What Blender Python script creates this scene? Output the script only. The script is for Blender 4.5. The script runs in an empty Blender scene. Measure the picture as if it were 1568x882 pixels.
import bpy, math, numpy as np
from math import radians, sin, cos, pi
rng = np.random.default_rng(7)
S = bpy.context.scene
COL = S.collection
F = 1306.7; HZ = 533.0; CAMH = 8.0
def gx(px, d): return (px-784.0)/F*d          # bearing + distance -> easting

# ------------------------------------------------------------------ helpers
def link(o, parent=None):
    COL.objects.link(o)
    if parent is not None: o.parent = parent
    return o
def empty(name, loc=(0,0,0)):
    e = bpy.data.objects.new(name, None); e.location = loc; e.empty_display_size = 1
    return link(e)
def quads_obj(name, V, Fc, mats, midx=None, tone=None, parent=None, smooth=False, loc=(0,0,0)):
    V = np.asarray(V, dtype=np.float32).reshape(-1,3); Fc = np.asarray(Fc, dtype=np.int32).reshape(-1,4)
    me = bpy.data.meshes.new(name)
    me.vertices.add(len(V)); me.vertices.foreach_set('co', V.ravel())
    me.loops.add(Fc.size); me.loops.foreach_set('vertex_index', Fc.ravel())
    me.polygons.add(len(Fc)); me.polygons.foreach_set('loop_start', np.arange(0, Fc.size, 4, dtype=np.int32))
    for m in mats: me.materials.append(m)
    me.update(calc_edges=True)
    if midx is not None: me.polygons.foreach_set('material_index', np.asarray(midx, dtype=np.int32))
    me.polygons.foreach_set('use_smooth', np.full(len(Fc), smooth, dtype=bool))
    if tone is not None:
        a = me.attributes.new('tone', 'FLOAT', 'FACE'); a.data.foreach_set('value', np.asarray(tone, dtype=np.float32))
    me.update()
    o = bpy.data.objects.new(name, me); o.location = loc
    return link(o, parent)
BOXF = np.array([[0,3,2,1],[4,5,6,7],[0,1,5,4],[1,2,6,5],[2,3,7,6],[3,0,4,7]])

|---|

**Required work**.
Using the data above, restate word for word the lines from its opening line through the line that contains "def gx(px, d): return", and no more.

**Written response**.
What Blender Python script creates this scene? Output the script only. The script is for Blender 4.5. The script runs in an empty Blender scene. Measure the picture as if it were 1568x882 pixels.
import bpy, math, numpy as np
from math import radians, sin, cos, pi
rng = np.random.default_rng(7)
S = bpy.context.scene
COL = S.collection
F = 1306.7; HZ = 533.0; CAMH = 8.0
def gx(px, d): return (px-784.0)/F*d          # bearing + distance -> easting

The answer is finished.